Police came in for a storm of criticism after officers manhandled two hecklers who were jeering Prime Minister Shinzo Abe while he was stumping ahead of the July 21 Upper House election.

Commission chair Hisayo Kobayashi told the Hokkaido assembly on Aug. 6, “It is regrettable that doubts have been raised about the impartiality of officers when performing their official duties.”

Her remark at the assembly's general affairs committee was in response to a question from a member.

Hokkaido police were accused of abusing their power as figures of public authority after they forcibly grabbed two hecklers while Abe was stumping in central Sapporo on July 15.

One male heckler shouted, “Abe should quit and go home.”

Seven or so uniformed and plainclothes police officers immediately surrounded him and forcibly hauled him dozens of meters to the back of the crowd.

A woman who shouted, "I'm against the tax hike," was mobbed by about six officers and suffered the same treatment.

Abe’s speech was not interrupted by either heckler.

Police initially explained that they removed the two citizens after warning them first. But no such warnings were heard by reporters covering the event.

A Tokyo resident filed a complaint with the Sapporo District Public Prosecutors Office on July 19, asserting that the actions by “more than a dozen unidentified officers” constituted abuse of power by special public servants.

At the committee session, Kobayashi said that commission members were briefed on the jeering case by police on July 17 and again on July 31.

She said the commission instructed police to “firmly grasp what had happened, offer an explanation to Hokkaido residents in simple language and perform their duties in line with the principles of political neutrality and fairness.”

But Naohito Yamagishi, chief of the Hokkaido police, and other senior police officials who attended the committee session kept citing continuing investigations by prosecutors to evade questions on why police were taking so long to get to the bottom of the matter.

Hokkaido police told The Asahi Shimbun on July 16 that the officers called out to the hecklers to warn them their actions were likely in breach of the Public Offices Election Law.

But the following day, they backtracked and said they were still trying to confirm what happened.

At the session, Yamagishi merely said forcibly moving the two hecklers was a “measure taken from the viewpoint of preventing trouble.”

“We will continue to investigate the case and explain what we find out as soon as possible, while paying heed to progress in the investigation by prosecutors,” he said.

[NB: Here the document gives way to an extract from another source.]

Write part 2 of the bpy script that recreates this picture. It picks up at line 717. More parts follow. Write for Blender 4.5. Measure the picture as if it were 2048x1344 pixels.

Five members of the commission were appointed by the governor of Hokkaido with the approval of the Hokkaido assembly. They are nominated from those who had not worked for police or prosecutors for five years prior to the appointment.

The commission is an administrative body to ensure that police operate in a democratic manner and with political neutrality.

But some critics say the commission is in name only and has no teeth.